SC refuses to stay Bombay HC bench order on stray dogs feeding, Legal News, ET LegalWorld – Legal Firms

NAGPUR: While refusing to stay the Nagpur bench of Bombay high court’s verdict on feeding of stray dogs, the Supreme Court on Friday orally observed that adoption should not mean that the feeders need to take the dogs to their homes.

Before adjourning the hearing till November 16, a division bench comprising justices Sanjiv Khanna and JK Maheshwari issued notice to Nagpur Municipal Corporation (NMC) and Animal Welfare Board of India (AWBI), stating that it would like to hear NMC’s version on the HC order.

“The order requires few modifications. If stray dogs are not fed, they will become aggressive. We need assistance from the civic body but at the same time there should be few checks as well,” the bench said.

While refusing to grant any interim relief to the petitioners, the judges said their prayer that coercive steps should not be taken against those violating the HC orders will be taken up on the next date.
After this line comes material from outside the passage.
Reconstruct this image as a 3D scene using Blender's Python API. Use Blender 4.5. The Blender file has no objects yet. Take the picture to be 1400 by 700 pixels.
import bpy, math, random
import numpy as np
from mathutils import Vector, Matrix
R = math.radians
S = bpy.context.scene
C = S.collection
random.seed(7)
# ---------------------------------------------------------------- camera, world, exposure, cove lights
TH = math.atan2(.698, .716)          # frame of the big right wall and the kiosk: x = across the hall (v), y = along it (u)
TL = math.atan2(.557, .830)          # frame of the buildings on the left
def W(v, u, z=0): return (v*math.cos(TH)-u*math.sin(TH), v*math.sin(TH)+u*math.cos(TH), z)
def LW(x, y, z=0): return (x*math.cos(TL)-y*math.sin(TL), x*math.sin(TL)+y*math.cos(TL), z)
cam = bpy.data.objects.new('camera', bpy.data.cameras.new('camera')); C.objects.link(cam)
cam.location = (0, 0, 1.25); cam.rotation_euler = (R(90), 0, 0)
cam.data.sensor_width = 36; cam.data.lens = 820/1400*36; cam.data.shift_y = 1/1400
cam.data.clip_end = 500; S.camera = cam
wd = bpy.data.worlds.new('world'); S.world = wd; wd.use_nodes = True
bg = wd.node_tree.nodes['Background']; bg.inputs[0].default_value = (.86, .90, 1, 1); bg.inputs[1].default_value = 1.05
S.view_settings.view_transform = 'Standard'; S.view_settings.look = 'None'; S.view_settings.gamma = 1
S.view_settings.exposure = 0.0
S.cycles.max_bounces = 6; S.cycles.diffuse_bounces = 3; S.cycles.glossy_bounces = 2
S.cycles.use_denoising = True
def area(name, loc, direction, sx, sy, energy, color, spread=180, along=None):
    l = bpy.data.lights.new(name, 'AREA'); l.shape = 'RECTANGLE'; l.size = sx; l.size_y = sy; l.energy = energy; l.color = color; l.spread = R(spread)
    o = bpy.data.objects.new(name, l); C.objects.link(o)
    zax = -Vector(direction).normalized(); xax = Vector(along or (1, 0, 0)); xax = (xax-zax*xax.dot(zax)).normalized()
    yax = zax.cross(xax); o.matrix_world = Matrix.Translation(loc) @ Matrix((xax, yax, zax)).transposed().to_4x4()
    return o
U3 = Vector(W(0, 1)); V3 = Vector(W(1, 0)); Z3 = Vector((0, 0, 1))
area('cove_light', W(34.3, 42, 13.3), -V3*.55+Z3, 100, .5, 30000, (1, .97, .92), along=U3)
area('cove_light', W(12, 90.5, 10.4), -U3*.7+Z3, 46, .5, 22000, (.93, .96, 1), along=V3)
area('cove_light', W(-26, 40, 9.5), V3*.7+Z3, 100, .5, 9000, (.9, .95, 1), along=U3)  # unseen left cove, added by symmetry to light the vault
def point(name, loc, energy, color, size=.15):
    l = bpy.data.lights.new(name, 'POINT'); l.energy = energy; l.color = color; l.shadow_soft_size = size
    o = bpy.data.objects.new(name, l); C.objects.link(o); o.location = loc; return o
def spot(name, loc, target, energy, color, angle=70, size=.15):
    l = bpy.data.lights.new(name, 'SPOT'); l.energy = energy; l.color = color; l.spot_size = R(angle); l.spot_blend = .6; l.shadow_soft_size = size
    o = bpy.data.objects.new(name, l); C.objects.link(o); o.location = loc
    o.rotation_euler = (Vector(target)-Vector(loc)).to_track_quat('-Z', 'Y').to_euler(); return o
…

The top court’s observations came while hearing a special leave petition (SLP) filed by two city women, along with one from Mumbai, challenging Nagpur bench’s orders that prohibited dog lovers from feeding them at public places and gardens, said respondent Vijay Talewar’s counsel Shakul Ghatole.

One more petition challenging the HC order has been filed by Janice Smith Animal Welfare Trust through its chairman Manoj Oswal, and Harshwardhan Choudhary. The two petitions were clubbed by the SC.

The HC orders had been passed on Talewar’s petition filed through lawyer Firdos Mirza in 2006, praying for controlling the growing stray dog menace in the city.

Petitioners Swati Chatterjee and Mrudula Godbole from Nagpur along with Pallavi Patil from Mumbai pointed out that the HC orders are inconsistent with the Prevention of Cruelty to Animals Act, 1961.

Through counsels Surbhi Kapoor, Abhay Anturkar, Bhavya Pande, and Dhruv Tank, the petitioners pointed out that HC had directed the police to use their powers under Section 44 of the Maharashtra Police Act, 1951, to detain stray dogs on receiving complaints from citizens. This section did not mention detention of dogs, they argued.

The petitioners objected to HC directives to NMC commissioner to ensure that no feeding of street dogs takes place at any place, except at feeder’s own property or in their shelter homes or any authorized place. The HC had called on the civic chief to levy a maximum fine of Rs200 for every breach from the feeders.

The petitioners opposed another directive by the bench of justices Sunil Shukre and Anil Pansare, where the feeders were told to adopt and register the stray dogs first with NMC before feeding them.

Opposing the HC orders to the commissioner of police (CP) and rural SP to detain stray dogs under Section 44 of the Maharashtra Police Act, 1951, by whatever means, the petitioners argued that this provision calls for issuance of a public notice proclaiming that any stray found wandering in the street or in any public place may be destroyed. “The provision does not contemplate detention of dogs. Subclause (3) mentions that a dog which has been detained may be destroyed or sold,” they said.

Justices Shukre and Anil Pansare in their October 20 order had said animal lovers continue to behave irresponsibly leading to increasing problems for the civic authorities in controlling stray dogs. “These citizens posing themselves as sympathizers and friends of stray dogs, leave their houses on two and four wheelers carrying loads of food items meant for distribution amongst the street dogs. They make their stops in different localities, offer food packets and different tidbits to such dogs unmindful of the big harm that they are doing to the society. These supposed friends do not realise the disastrous consequences of their charity,” they said.